▶ **Provided data**
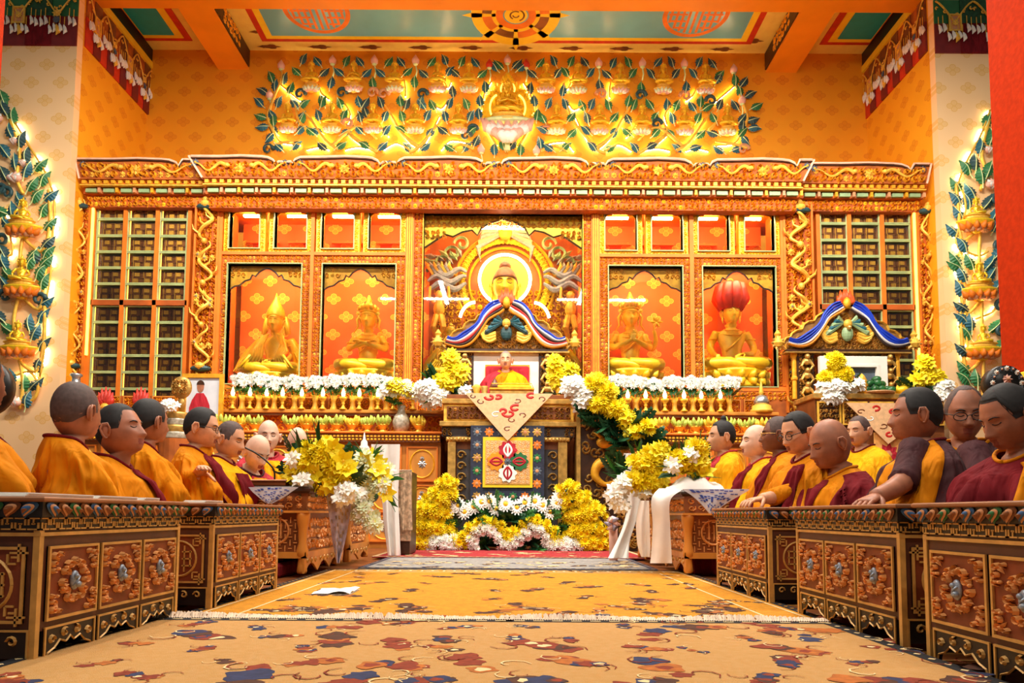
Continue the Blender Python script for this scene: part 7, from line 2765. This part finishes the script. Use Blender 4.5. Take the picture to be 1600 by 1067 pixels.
cup('offering_cup', 'pale gold stupa-shaped jar before the second throne picture', 1347, [(.06, 0), (.06, .1), (.07, .11), (.05, .15), (.06, .17), (.03, .23), (.004, .26)], 'gilt_pale', 8.55, zt2)
cup('offering_cup', 'gold bowl with yellow dome at the right of the green melons', 1409, [(.05, 0), (.08, .04), (.1, .07), (.07, .09), (.06, .12), (.004, .16)], 'gilt_yellow', 8.6, zt2)

# ================================================================== cloths and scarves


def cloth(name, label, rows, mats, Y0, waves=3, amp=.03, cat='scarf', n=14, group=None, tuck=0.0, patt=None):
    """hanging cloth: rows of (px left, px right, py, depth offset)"""
    c = at((rows[-1][0] + rows[-1][1]) / 2, rows[-1][2], Y0)
    G = []
    N = 22
    R_ = spline([(r[0], r[1], r[2]) for r in rows], N)
    Dp = spline([(r[3] if len(r) > 3 else 0, 0, 0) for r in rows], N)
    for i in range(N):
        row = []
        for j in range(n):
            u = j / (n - 1)
            Y = Y0 + Dp[i].x + amp * sin(u * waves * 2 * PI + i * .12) * (.3 + .7 * i / N)
            p = at(R_[i].x + (R_[i].y - R_[i].x) * u, R_[i].z, Y)
            row.append(tuple(p))
        G.append(row)
    q = MB(); q.grid(G, 0)
    b2_ = [[(x, y + .006, z) for x, y, z in r] for r in G]
    q.grid(b2_[::-1], 0)
    if patt:
        rr = random.Random(patt[1])
        for k in range(patt[2]):
            i0, j0 = rr.randrange(1, N - 3), rr.randrange(1, n - 2)
            a, b_, c_, d = Vector(G[i0][j0]), Vector(G[i0][j0 + 1]), Vector(G[i0 + 1][j0 + 1]), Vector(G[i0 + 1][j0])
            q.add([tuple(p + Vector((0, -.004, 0))) for p in (a, a * .2 + b_ * .8, c_, d * .8 + c_ * .2)], [(0, 1, 2, 3)], 1)
    o = q.build(name, [mats, patt[0]] if patt else mats, smooth=True)
    tag(o, label, cat, group)
    return o


KG = 'white scarves draped at the tables'
mat('cloth_blue', (58, 84, 176), .6)
mat('cloth_lilac', (190, 180, 200), .6, var=.2, scale=30)
mat('cloth_ice', (214, 220, 236), .6, var=.05)
mat('cloth_brocade', (190, 160, 130), .55, var=.4, scale=30)
# left: standing scarf and chair
t = thing('draped_stand', 'dark wooden stand with brocade drape behind the left flowers', 'stand', at(632, 865, 6.9))
p0, p1 = at(612, 868, 6.9), at(641, 868, 6.9)
z1 = at(630, 736, 6.9).z
q = MB(); q.b2(p0.x, p1.x, 6.85, 7.3, .03, z1, 0, .01); q.build('frame', 'wood_dark', t)
q = MB(); q.b2(p0.x + .06, p1.x + .01, 6.83, 6.86, at(630, 845, 6.9).z, z1 + .01, 0, .005); q.build('drape', 'cloth_brocade', t)
cloth('white_scarf', 'bright white scarf hanging from the stand behind the left flowers', [(580, 625, 694, .0), (584, 624, 730, 0), (596, 622, 775, 0), (600, 624, 820, 0), (606, 626, 868, 0)], 'scarf_white', 6.7, 2, .05, group=KG)
t = cloth('white_scarf', 'short grey-white scarf hanging over the right side of the dark stand', [(626, 642, 738), (626, 643, 780), (625, 644, 815), (627, 645, 828)], 'cloth_brocade', 6.78, 2, .02, group=KG)
cloth('brocade_cloth', 'lilac brocade pointed cloth hanging off the dark table at left', [(508, 545, 762), (512, 548, 790), (516, 544, 820), (520, 538, 850), (526, 530, 880)], 'cloth_lilac', 4.86, 1.5, .03, cat='cloth', patt=('cloth_brocade', 2, 60))
cloth('brocade_cloth', 'blue and white brocade corner hanging off the left table end', [(388, 466, 761), (394, 456, 768), (402, 446, 775), (410, 434, 782), (417, 424, 787)], 'cloth_ice', 4.6, 1, .006, cat='cloth', patt=('cloth_blue', 3, 70))
cloth('brocade_cloth', 'striped brocade cloth hanging beneath the pale lilies', [(600, 632, 790, .05), (598, 618, 815), (602, 614, 840), (606, 610, 852)], 'cloth_brocade', 6.78, 1.5, .02, cat='cloth')
# right
cloth('brocade_cloth', 'blue and white brocade corner hanging off the right table end', [(1066, 1174, 764), (1078, 1160, 772), (1088, 1146, 780), (1098, 1130, 790), (1108, 1114, 802)], 'cloth_ice', 4.72, 1, .006, cat='cloth', patt=('cloth_blue', 4, 80))
cloth('white_scarf', 'tall white scarf looped beside the stair flank and trailing onto the rug', [(975, 992, 708), (970, 998, 735), (975, 1000, 760), (980, 1000, 790), (974, 992, 820), (964, 984, 845), (950, 982, 872, -.05)], 'scarf_white', 5.9, 1.5, .03, group=KG)
cloth('white_scarf', 'narrow white scarf hanging between two wider ones on the right', [(1000, 1014, 782), (994, 1015, 815), (996, 1016, 850), (1002, 1016, 870)], 'scarf_white', 5.15, 1.5, .03, group=KG)
cloth('white_scarf', 'broad white scarf hanging over the corner of the right table', [(1030, 1072, 763, .08), (1018, 1048, 780), (1020, 1047, 820), (1018, 1049, 860), (1016, 1050, 880)], 'scarf_white', 4.86, 1, .015, group=KG)
# heap of scarves on the table
q = MB()
G = []
for i in range(20):
    row = []
    for j in range(26):
        u, v = j / 25, i / 19
        e = max(0, sin(PI * u)) ** .5 * max(0, sin(PI * v)) ** .5
        px = 1040 + 96 * u
        p = at(px, 766, 4.9 + .5 * v)
        h_ = e * (.13 * (1 - abs(u - .5)) + .03 * noise.noise(Vector((u * 7, v * 5, 2))) + .016 * sin(u * 20 + v * 6))
        row.append((p.x, 4.94 + .5 * v, .606 + max(0, h_)))
    G.append(row)
q.grid(G)
o = q.build('white_scarf', 'scarf_white', smooth=True)
tag(o, 'heap of folded white scarves lying on the right carved table', 'scarf', KG)
t = thing('ribbon_flower', 'pink and purple ribbon rosette beside the right flower bank', 'ribbon', at(958, 830, 6.2))
q = MB()
for k in range(6):
    a = k * 1.05
    c = at(956, 818, 6.2)
    q.tube([(c.x, c.y, c.z), (c.x + .05 * cos(a), c.y - .05, c.z + .05 * sin(a)), (c.x + .03 * cos(a + .6), c.y - .02, c.z + .06 * sin(a + .6))], [.01, .03, .01], 6, k % 2)
p = at(958, 868, 6.2)
q.b2(c.x - .02, c.x + .05, 6.2, 6.24, .03, c.z, 0)
q.build('ribbon', ['pink_lotus', 'cloth_lilac'], t, True)

# ================================================================== on the prayer tables
for (y0, y1, lab) in ((1.98, 2.31, 'long white sheet of scripture nearest the left edge'), (2.33, 2.58, 'white sheet of scripture in the middle of the nearest left table'), (2.62, 2.74, 'short white sheet at the far end of the nearest left table'), (3.14, 3.34, 'white sheet of scripture on the second left table')):
    q = MB()
    for k in range(4):
        q.b2(-1.47 + .003 * k, -1.37 + .002 * k, y0 + .004 * k, y1 - .003 * k, .4722 + .0032 * k, .4752 + .0032 * k)
    tag(q.build('scripture_sheet', 'paper'), lab, 'paper', 'loose scripture sheets on the left tables')
t = thing('reading_board', 'brown reading desk board before the bowing person', 'board', at(410, 760, 4.8))
pa, pb = at(374, 758, 4.72), at(446, 758, 4.72)
q = MB(); q.b2(pa.x, pb.x, 4.72, 4.98, .606, .64, 0, .008); q.build('board', 'wood_brown', t)
q = MB(); q.b2(pa.x - .01, pb.x + .01, 4.71, 4.99, .64, .652, 0, .004); q.build('top', 'peach_paint', t)
t = thing('microphone', 'black gooseneck microphone curving toward the bowing person', 'microphone', at(430, 757, 4.75))
q = MB(); P = spline([at(429, 752, 4.76), at(428, 735, 4.76), at(418, 722, 4.75), at(400, 708, 4.74), at(382, 699, 4.73)], 16); q.tube(P, .006, 6); q.build('gooseneck', 'black_plastic', t, True)
q = MB(); c = at(377, 697, 4.73); q.ell(c, (.022, .02, .018), 10, 8); q.build('foam_head', 'black_plastic', t, True)
q = MB(); c = at(430, 753, 4.76); q.lathe([(.035, -.02), (.035, .0), (.02, .012)], 12, c); q.build('base', 'black_plastic', t, True)

# painted drum rims at the picture's edges
for px, py, Y, r, lab in ((-26, 606, 4.2, .17, 'black hoop painted with white flowers at the left edge'), (1566, 600, 4.35, .11, 'black rounded finial with white and pink flowers by the red column')):
    c = at(px, py, Y)
    t = thing('painted_hoop', lab, 'hoop', (c.x, c.y, 0))
    q = MB(); q.M = Matrix.Translation(c) @ Matrix.Rotation(PI / 2, 4, 'X'); q.lathe([(r, -.04), (r * 1.05, 0), (r, .04)], 28); q.build('disc', 'black_paint', t, True)
    q = MB()
    for k in range(16):
        a = 2 * PI * k / 16
        q.rosette(c.x + r * .82 * cos(a), c.z + r * .82 * sin(a), r * .17, c.y - .043, .02, k % 2, 2)
    q.rosette(c.x, c.z + r * .2, r * .3, c.y - .043, .03, 3, 2)
    q.build('flower_painting', ['white_paint', 'slate_paint', 'peach_paint', 'pink_lotus'], t)
    q = MB(); q.tube([(c.x, c.y, .0), (c.x, c.y, c.z - r)], .03, 10); q.build('post', 'black_paint', t)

▶ **Written problem**
Set the lines above down again, word for word, from the first through the one containing "cloths and scarves"; pictures excluded.

▶ **Full answer**
Continue the Blender Python script for this scene: part 7, from line 2765. This part finishes the script. Use Blender 4.5. Take the picture to be 1600 by 1067 pixels.
cup('offering_cup', 'pale gold stupa-shaped jar before the second throne picture', 1347, [(.06, 0), (.06, .1), (.07, .11), (.05, .15), (.06, .17), (.03, .23), (.004, .26)], 'gilt_pale', 8.55, zt2)
cup('offering_cup', 'gold bowl with yellow dome at the right of the green melons', 1409, [(.05, 0), (.08, .04), (.1, .07), (.07, .09), (.06, .12), (.004, .16)], 'gilt_yellow', 8.6, zt2)

# ================================================================== cloths and scarves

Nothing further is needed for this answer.